LATITUDES

L’anglais des non-anglophones

Créer une langue universelle a été tenté à plus de mille reprises depuis le Moyen Age. Une nouvelle tentative apparaît: le global english, déjà très populaire. Do you speak globish?

Après les 1200 photos de Point it, voici les 1500 mots magiques qui permettraient de communiquer dans le monde entier.

Si Monsieur Jourdain faisait de la prose sans le savoir, je me débrouille plutôt bien dans une langue dont j’ignorais il y a peu l’existence: le globish. Je dois cette découverte à la publication et à l’acquisition d’un ouvrage dont la couverture a su m’intriguer: «Oubliez les méthodes de langue, découvrez le globish»

Aux 16ème siècle, l’empereur Charles Quint disait qu’il parlait italien aux femmes, français aux hommes, espagnol à Dieu et allemand à son chien. S’il vivait aujourd’hui, il compléterait par: «Je parle globish lorsque je voyage ou fais du commerce».

Le globish se pratique en effet dans la plupart des aéroports du monde. Quand, à Hong Kong, un Hongrois rencontre un Japonais, il s’adresse à lui dans un sabir que comprend difficilement un Londonien ou un New-Yorkais: c’est du globish. Le terme a été déposé par Jean-Paul Nerrière en 2004.

Selon les trois auteurs de l’ouvrage «Découvrez le globish», plus besoin de maîtriser l’anglais ou l’américain. Le globish suffit partout! Grâce à ce «global english», anglais allégé, avec 1’500 mots essentiels, une construction élémentaire mais correcte et une prononciation efficace, on se débrouille où que l’on soit sur la planète.

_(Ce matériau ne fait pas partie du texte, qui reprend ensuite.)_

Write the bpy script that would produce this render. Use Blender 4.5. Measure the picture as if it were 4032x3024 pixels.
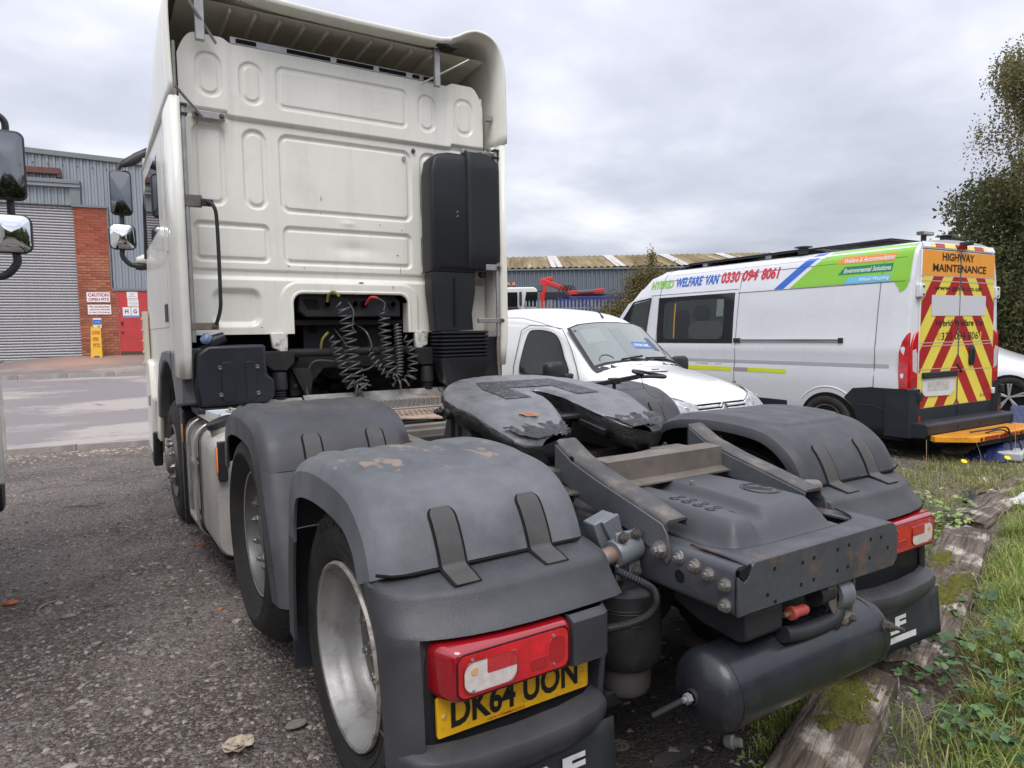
import bpy, math, random
import numpy as np
from mathutils import Vector, Matrix
for o in list(bpy.data.objects): bpy.data.objects.remove(o)
S = bpy.context.scene
COL = S.collection
rad = math.radians
# ------------------------------------------------------------------ camera
cam_d = bpy.data.cameras.new('camera'); cam = bpy.data.objects.new('camera', cam_d); COL.objects.link(cam)
S.camera = cam
YAW, PITCH, ROLL = -0.5617, -0.0748, -0.0165
fw = Vector((-math.sin(YAW)*math.cos(PITCH), math.cos(YAW)*math.cos(PITCH), math.sin(PITCH)))
r0 = Vector((math.cos(YAW), math.sin(YAW), 0)); u0 = r0.cross(fw)
rt = r0*math.cos(ROLL)+u0*math.sin(ROLL); upv = -r0*math.sin(ROLL)+u0*math.cos(ROLL)
CAM = Vector((-1.8946, -1.2313, 1.5316))
cam.matrix_world = Matrix(((rt.x, upv.x, -fw.x, CAM.x), (rt.y, upv.y, -fw.y, CAM.y), (rt.z, upv.z, -fw.z, CAM.z), (0, 0, 0, 1)))
cam_d.sensor_fit = 'HORIZONTAL'; cam_d.sensor_width = 36.0; cam_d.lens = 36.0*2701.3/4032
cam_d.clip_start = 0.05; cam_d.clip_end = 2000
# ------------------------------------------------------------------ world: overcast cloud deck over a Nishita sky
W = bpy.data.worlds.new('World'); S.world = W; W.use_nodes = True
nt = W.node_tree; nt.nodes.clear()
def nn(t, **k):
    n = nt.nodes.new(t)
    for a, b in k.items(): setattr(n, a, b)
    return n
out = nn('ShaderNodeOutputWorld'); bg = nn('ShaderNodeBackground'); bg2 = nn('ShaderNodeBackground'); add = nn('ShaderNodeAddShader')
sky = nn('ShaderNodeTexSky'); sky.sky_type = 'NISHITA'; sky.sun_disc = False
SUN_EL, SUN_AZ = rad(58), rad(205)
sky.sun_elevation = SUN_EL; sky.sun_rotation = SUN_AZ
tc = nn('ShaderNodeTexCoord'); sep = nn('ShaderNodeSeparateXYZ')
nt.links.new(tc.outputs['Generated'], sep.inputs[0])
def mth(op, a, b=None, c=None, clamp=False):
    n = nn('ShaderNodeMath', operation=op); n.use_clamp = clamp
    for i, v in enumerate((a, b, c)):
        if v is None: continue
        if isinstance(v, (int, float)): n.inputs[i].default_value = v
        else: nt.links.new(v, n.inputs[i])
    return n.outputs[0]
zc = mth('MAXIMUM', sep.outputs['Z'], 0.0)
# project the direction on a flat cloud deck: (x,y)/(z+.12)
den = mth('ADD', zc, 0.16)
px = mth('DIVIDE', sep.outputs['X'], den); py = mth('DIVIDE', sep.outputs['Y'], den)
cmb = nn('ShaderNodeCombineXYZ'); nt.links.new(px, cmb.inputs[0]); nt.links.new(py, cmb.inputs[1]); cmb.inputs[2].default_value = 3.7
n1 = nn('ShaderNodeTexNoise'); n1.inputs['Scale'].default_value = 0.55; n1.inputs['Detail'].default_value = 7; n1.inputs['Roughness'].default_value = 0.48; n1.inputs['Distortion'].default_value = 0.35
nt.links.new(cmb.outputs[0], n1.inputs['Vector'])
n2 = nn('ShaderNodeTexNoise'); n2.inputs['Scale'].default_value = 1.9; n2.inputs['Detail'].default_value = 5; n2.inputs['Roughness'].default_value = 0.55
nt.links.new(cmb.outputs[0], n2.inputs['Vector'])
mixn = mth('ADD', mth('MULTIPLY', n1.outputs[0], 0.78), mth('MULTIPLY', n2.outputs[0], 0.22))
ramp = nn('ShaderNodeValToRGB'); nt.links.new(mixn, ramp.inputs[0])
cr = ramp.color_ramp
cr.elements[0].position = 0.38; cr.elements[0].color = (0.40, 0.41, 0.485, 1)
cr.elements[1].position = 0.60; cr.elements[1].color = (0.88, 0.88, 0.92, 1)
e = cr.elements.new(0.49); e.color = (0.57, 0.58, 0.655, 1)
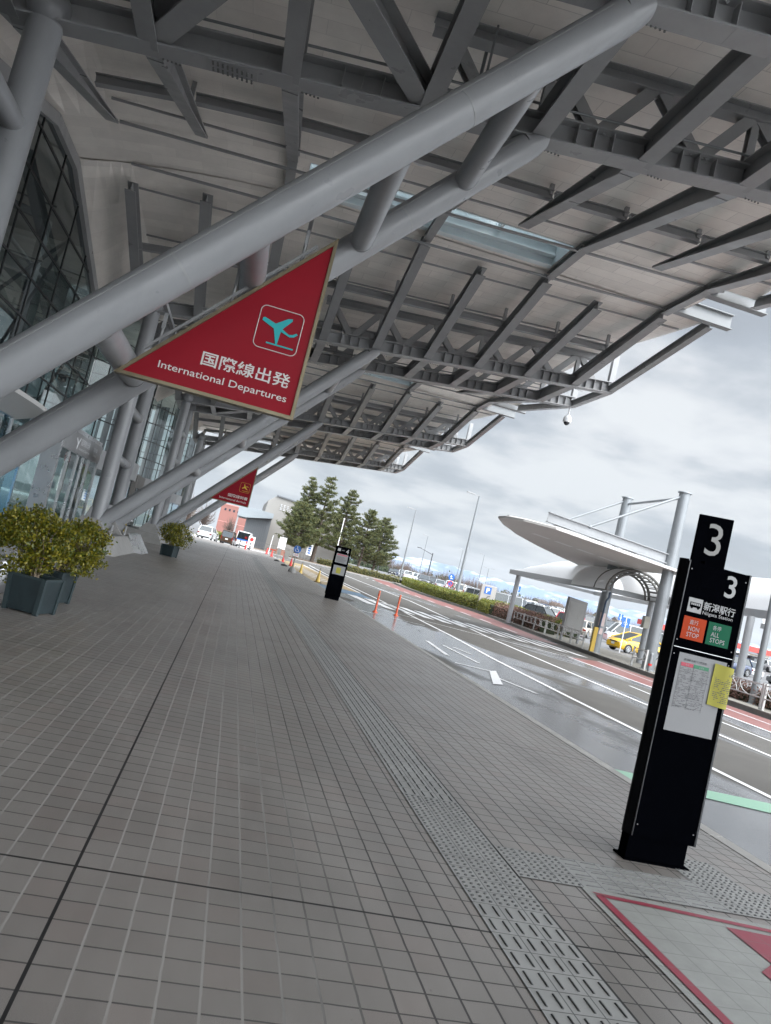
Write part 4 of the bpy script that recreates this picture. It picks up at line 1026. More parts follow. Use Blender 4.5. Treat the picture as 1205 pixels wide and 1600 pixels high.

Alléchant au premier abord, cet anglais allégé se mue rapidement en source de frustration. La technique révolutionnaire de prononciation annoncée en quatrième de couverture ainsi que les compléments pédagogiques téléchargeables gratuitement sur internet ne m’ont pas convaincue.

J’ai l’impression d’avoir été piégée. Ce bouquin qui se targue de ne pas être une méthode y ressemble étrangement. «My taylor is rich» a disparu, remplacé par «My car is washed by my employee». C’est le lecteur qui semble être riche. Le prix des choses lui importe peu, d’où l’absence assez bizarre de «bon marché» et «cher» dans le vocabulaire! Bref, je n’ai pas croché.

Mais pourquoi s’entêter à gravir la Tour de Babel? Bien inspirée, l’année dernière, je me suis acheté le «PolyGlob, 15 000 mots pour entrer en contact avec tous les habitants de la terre». Même couverture «démago» que celle du globish mais un contenu qui ne déçoit pas.

On y trouve des mots et expressions bien utiles, déclinés dans 62 langues, de l’afrikaans au zoulou, du japonais au wolof.

De passage à Kiev, quel plaisir mêlé de fierté en sortant: «prochou tché ya mozi pomoti vame?» (prononciation française de «s’il vous plaît pouvez vous m’aider?» en ukrainien). Sans dire grand chose, on éprouve alors l’agréable sensation de se rapprocher bien davantage de son interlocuteur qu’en discourant des heures en globish.

Le moyen de communication universel n’est d’ailleurs pas forcément langagier.

Kofi Annan, en déclarant 2005 «Année internationale du sport et de l’activité physique», estime que le sport est la langue universelle. Serait-ce Adolf Ogi qui lui aurait soufflé l’idée? Avant lui, nombreux sont ceux qui ont vu dans la musique cette même vertu.

Enfin, le langage des signes, pratiqué par les sourds sur toute la planète, fait des envieux parmi les entendants. Faut-il en conclure qu’on se comprend mieux quand on ne s’entend pas?